▸ Exercise goal
Copy the lines from the start of the records below through the line containing "M['plasw'], t, bevel=.002)", both included, and leave out the pictures.

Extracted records
--- Begin ---
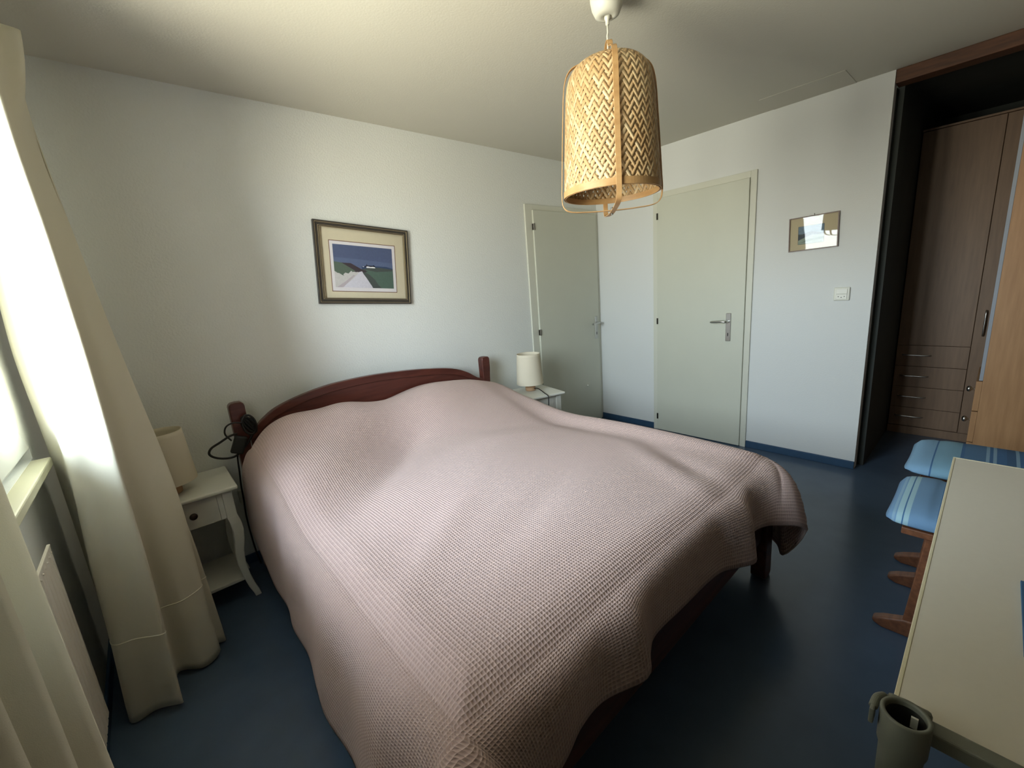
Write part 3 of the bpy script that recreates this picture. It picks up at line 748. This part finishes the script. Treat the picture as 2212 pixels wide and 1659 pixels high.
E5 = [(.02, -3.490, -.578), (.526, -3.510, -.55), (1.0, -3.566, -.50), (1.51, -3.597, -.46), (1.88, -3.622, -.40), (2.04, -3.634, -.38), (2.29, -3.645, -.365)]
E6 = [(.02, -3.530, -.50), (1.0, -3.60, -.44), (2.29, -3.67, -.34)]
build_curtain('curtain', 'cream floor-length curtain gathered beside the left nightstand', [V0, E0, V1, E1, M12, E2, V2a, V2, M24, E4, V4, E5, E6])
eds = []
for i in range(15):
    y = -1.86-.052*i; off = .030 if i % 2 else -.030
    x0 = -3.690+off*(1 if i else .3)
    eds.append([(.02, x0+.012*math.sin(i*1.3)+.008, y-.01*math.sin(i)), (1.0, x0, y), (2.29, x0*.5-3.69*.5, y+.015)])
build_curtain('curtain', 'cream curtain in the bottom left corner, nearest the viewer', eds, 6, .06)
t = thing('curtain_rail', 'slim white curtain rail over the window', 'curtain rail', (-3.68, -1.7, 2.30))
boxo('rail', -.015, .015, -1.35, 1.39, 0, .02, M['plasw'], t, bevel=.003)
for y in (-1.2, 0, 1.3): boxo('bracket', -.19+.0005, .0, y-.012, y+.012, .0205, .035, M['plasw'], t, bevel=.002)

# ------------------------------------------------------------------ radiator
t = thing('radiator', 'white panel radiator on the wall under the window sill', 'radiator', (XW, -1.55, .17))
bm = bmesh.new(); L0, L1 = -.75, .665; zt = .60
prof = []; n = 40
xf = .046
yy = L0
pts = []
while yy < L1-.001:
    pts += [(yy, xf-.0022), (yy+.005, xf), (yy+.029, xf), (yy+.034, xf-.0022)]; yy += .0354
pts.append((L1, xf-.006))
top = [bm.verts.new((x, y, zt)) for y, x in pts]; bot = [bm.verts.new((x, y, 0)) for y, x in pts]
for i in range(len(pts)-1): bm.faces.new((top[i], top[i+1], bot[i+1], bot[i]))
fin('front_panel', bm, M['rad'], t)
bm = bmesh.new(); box(bm, .018, xf-.0065, L0, L1, .001, zt-.05); fin('back_panel', bm, M['rad'], t)
bm = bmesh.new(); box(bm, xf-.007, xf+.001, L0, L1+.001, zt, zt+.008)
fin('top_grille', bm, M['rad'], t, bevel=.002)
bm = bmesh.new(); lathe(bm, [(.0035, 0), (.002, .003)], 8, cap1=True)
stud = fin('grille_stud', bm, M['rad'], t)
for k in range(38):
    q = stud if k == 0 else stud.copy()
    if k: COL.objects.link(q); q.parent = t
    q.location = (xf+.0001, L1-.02-.036*k, zt-.012); q.rotation_euler = (0, radians(90), 0)
for y in (-.6, .55): boxo('wall_bracket', .0005, .0175, y-.02, y+.02, .1, .5, M['rad'], t)
bm = bmesh.new(); lathe(bm, [(.010, 0), (.012, .004), (.012, .018), (.008, .024)], 16, cap1=True)
o = fin('bleed_valve', bm, M['hinge'], t, smooth=True); o.matrix_local = Matrix.Translation((.005, .45, zt+.022)) @ Matrix.Rotation(radians(90), 4, 'Y')

# ------------------------------------------------------------------ pendant lamp
PX, PY = -1.968, -1.560
RZ = 1.742; TOPZ = 2.215; RB = .188
t = thing('pendant_lamp', 'woven bamboo pendant lamp hanging from the ceiling over the bed', 'lamp', (PX, PY, 0))
def shade_r(u):   # u along the profile 0 bottom .. 1 top centre; returns r, z
    return None
# profile of the shade: bottom to shoulder to top hole
prof = cat_rom([(.188, 0, RZ), (.183, 0, RZ+.10), (.177, 0, RZ+.20), (.170, 0, RZ+.30), (.163, 0, RZ+.375), (.150, 0, RZ+.42), (.122, 0, RZ+.452), (.080, 0, RZ+.468), (.035, 0, RZ+.474)], 12)
arc = [0]
for a, b in zip(prof, prof[1:]): arc.append(arc[-1]+(b-a).length)
LT = arc[-1]
def prof_at(s):
    s = max(0, min(LT, s))
    for i in range(len(arc)-1):
        if s <= arc[i+1]:
            u = (s-arc[i])/(arc[i+1]-arc[i]); p = prof[i].lerp(prof[i+1], u); tdir = (prof[i+1]-prof[i]).normalized()
            return p.x, p.z, Vector((tdir.z, 0, -tdir.x))      # outward normal in (r,z)
    return prof[-1].x, prof[-1].z, Vector((0, 0, 1))
NS = 60                         # strips per direction
def weave():
    bm = bmesh.new(); col = bm.loops.layers.color.new('tone')
    # helix: dtheta/ds = +-k/r  (steep strips)
    ds = .004; ns = int(LT/ds)
    th = [0.0]; tanA = .62
    for i in range(ns):
        r = prof_at(i*ds)[0]; th.append(th[-1]+ds*tanA/max(r, .07))
    SH = [0]
    for q in range(90): SH.append(SH[-1]+rnd.choice((0, 0, 0, 2, 2)))
    for sgn in (1, -1):
        for k in range(NS):
            th0 = 2*pi*k/NS; tone = rnd.random()
            tone = .15+.85*tone; w = .0126*rnd.uniform(.9, 1.07); prev = None
            th0 += rnd.uniform(-.008, .008)
            for i in range(0, ns+1):
                s = i*ds; r, z, nn = prof_at(s)
                ww = min(w, 2*pi*r/NS*.85*1.1)
                a = th0+sgn*th[i]
                mcr = th[i]*NS/pi                  # crossings passed so far
                m0 = int(mcr); fr = mcr-m0
                def over(m_):
                    kk, jj = (k, k+m_) if sgn > 0 else (k-m_, k)
                    return 1 if ((kk+jj+SH[m_]) % 4) < 2 else -1
                f0, f1 = over(m0), over(m0+1)
                off = sgn*(f0+(f1-f0)*smooth01(fr))*.0008
                # tangent of helix
                cr, sr = cos(a), sin(a)
                pos = Vector((cr*(r+nn.x*off), sr*(r+nn.x*off), z+nn.z*off))
                et = Vector((-sr, cr, 0)); es = Vector((-nn.z*cr, -nn.z*sr, nn.x))   # along the profile
                tan = (es + et*sgn*tanA).normalized(); nor = Vector((nn.x*cr, nn.x*sr, nn.z))
                side = nor.cross(tan).normalized()
                A = bm.verts.new(pos-side*ww/2); B = bm.verts.new(pos+side*ww/2)
                if prev:
                    f = bm.faces.new((prev[0], prev[1], B, A))
                    for lp in f.loops: lp[col] = (tone, tone, tone, 1)
                prev = (A, B)
    return bm
bm = weave()
o = fin('woven_shade', bm, M['strip'], t, smooth=True, recalc=False)
sd = o.modifiers.new('thick', 'SOLIDIFY'); sd.thickness = .0010; sd.offset = 0
bm = bmesh.new(); lathe(bm, [(.1915, RZ-.006), (.1905, RZ+.019), (.1875, RZ+.019), (.1885, RZ-.006), (.1915, RZ-.006)], 96)
fin('rim_band', bm, M['band'], t, smooth=False)
bm = bmesh.new(); lathe(bm, [(.186, RZ-.007), (.185, RZ+.015), (.182, RZ+.015), (.183, RZ-.007), (.186, RZ-.007)], 96); fin('inner_band', bm, M['band'], t)
def hoop(name, ang, pts, wdt, thk):
    """flat bent band in the vertical plane at angle ang; pts (lateral, z); wdt across the plane"""
    bm = bmesh.new(); P = cat_rom([(a, 0, b) for a, b in pts], 8, closed=True)
    c, s = cos(ang), sin(ang); N = len(P); rings = []
    for i, p in enumerate(P):
        tg = (P[(i+1) % N]-P[i-1]).normalized(); nr = Vector((tg.z, 0, -tg.x))
        ring = []
        for dn, dw in ((-thk/2, -wdt/2), (thk/2, -wdt/2), (thk/2, wdt/2), (-thk/2, wdt/2)):
            q = p+nr*dn
            ring.append(bm.verts.new((q.x*c - dw*s, q.x*s + dw*c, q.z)))
        rings.append(ring)
    for i in range(N):
        a, b = rings[i], rings[(i+1) % N]
        for k in range(4): bm.faces.new((a[k], a[(k+1)%4], b[(k+1)%4], b[k]))
    return fin(name, bm, M['band'], t, bevel=.001)
toc = math.atan2(CAM_POS.y-PY, CAM_POS.x-PX)      # the way this lamp happens to be turned
r1 = .196
ptsA = [(.0, 2.272), (.040, 2.262), (.064, 2.234), (.105, 2.215), (.150, 2.190), (.172, 2.135), (.182, 2.02), (.190, 1.90), (r1, 1.80), (.199, 1.745), (.193, 1.700), (.165, 1.680), (.09, 1.672), (0, 1.668),
        (-.09, 1.672), (-.165, 1.680), (-.193, 1.700), (-.199, 1.745), (-r1, 1.80), (-.190, 1.90), (-.182, 2.02), (-.172, 2.135), (-.150, 2.190), (-.105, 2.215), (-.064, 2.234), (-.040, 2.262)]
ptsB = [(.03, 2.221), (.105, 2.212), (.150, 2.190), (.172, 2.135), (.182, 2.02), (.190, 1.90), (r1, 1.80), (.199, 1.745), (.193, 1.706), (.165, 1.686), (.09, 1.679), (0, 1.677)]
ptsB = ptsB + [(-a, b) for a, b in ptsB[-2::-1]]
hoop('handle_hoop', toc+radians(8), ptsA, .020, .003)
hoop('handle_hoop', toc+radians(98), ptsB, .018, .003)
bm = bmesh.new(); lathe(bm, [(.012, 2.365), (.020, 2.353), (.045, 2.362), (.056, 2.385), (.061, 2.41), (.062, H-.0005)], 40, cap0=True); fin('ceiling_rose', bm, M['plasw'], t, smooth=True)
bm = bmesh.new(); lathe(bm, [(.007, 2.330), (.0075, 2.345), (.011, 2.350), (.012, 2.366)], 16, cap0=True); fin('cord_grip', bm, M['plasw'], t, smooth=True)
bm = bmesh.new(); tube(bm, [(0, 0, 2.335), (.0015, 0, 2.305), (-.0012, 0.001, 2.295), (0, 0, 2.27), (0, 0, 2.10)], .0034, 10); fin('cord', bm, M['plasw'], t, smooth=True)
bm = bmesh.new(); lathe(bm, [(.018, 2.02), (.020, 2.03), (.020, 2.10), (.010, 2.115), (.005, 2.12)], 24, cap0=True, cap1=True); fin('lamp_holder', bm, M['plasw'], t, smooth=True)
bm = bmesh.new(); lathe(bm, [(.004, 1.905), (.022, 1.915), (.031, 1.945), (.026, 1.98), (.014, 2.005), (.013, 2.02)], 24, cap0=True); fin('light_bulb', bm, M['shade'], t, smooth=True)
bm = bmesh.new(); tube(bm, [(.0, -.0, 1.660), (0, 0, 1.690)], .004, 8); fin('hoop_pin', bm, M['hinge'], t)

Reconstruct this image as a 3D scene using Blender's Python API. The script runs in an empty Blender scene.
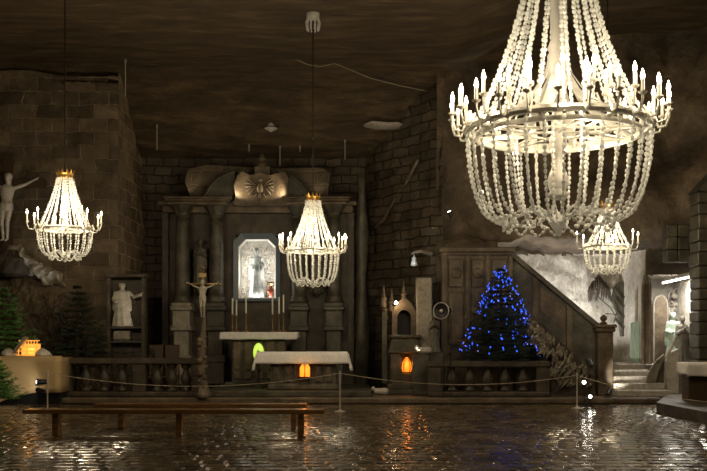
--- End ---
▸ Solution for this task
Write part 3 of the bpy script that recreates this picture. It picks up at line 748. This part finishes the script. Treat the picture as 2212 pixels wide and 1659 pixels high.
E5 = [(.02, -3.490, -.578), (.526, -3.510, -.55), (1.0, -3.566, -.50), (1.51, -3.597, -.46), (1.88, -3.622, -.40), (2.04, -3.634, -.38), (2.29, -3.645, -.365)]
E6 = [(.02, -3.530, -.50), (1.0, -3.60, -.44), (2.29, -3.67, -.34)]
build_curtain('curtain', 'cream floor-length curtain gathered beside the left nightstand', [V0, E0, V1, E1, M12, E2, V2a, V2, M24, E4, V4, E5, E6])
eds = []
for i in range(15):
    y = -1.86-.052*i; off = .030 if i % 2 else -.030
    x0 = -3.690+off*(1 if i else .3)
    eds.append([(.02, x0+.012*math.sin(i*1.3)+.008, y-.01*math.sin(i)), (1.0, x0, y), (2.29, x0*.5-3.69*.5, y+.015)])
build_curtain('curtain', 'cream curtain in the bottom left corner, nearest the viewer', eds, 6, .06)
t = thing('curtain_rail', 'slim white curtain rail over the window', 'curtain rail', (-3.68, -1.7, 2.30))
boxo('rail', -.015, .015, -1.35, 1.39, 0, .02, M['plasw'], t, bevel=.003)
for y in (-1.2, 0, 1.3): boxo('bracket', -.19+.0005, .0, y-.012, y+.012, .0205, .035, M['plasw'], t, bevel=.002)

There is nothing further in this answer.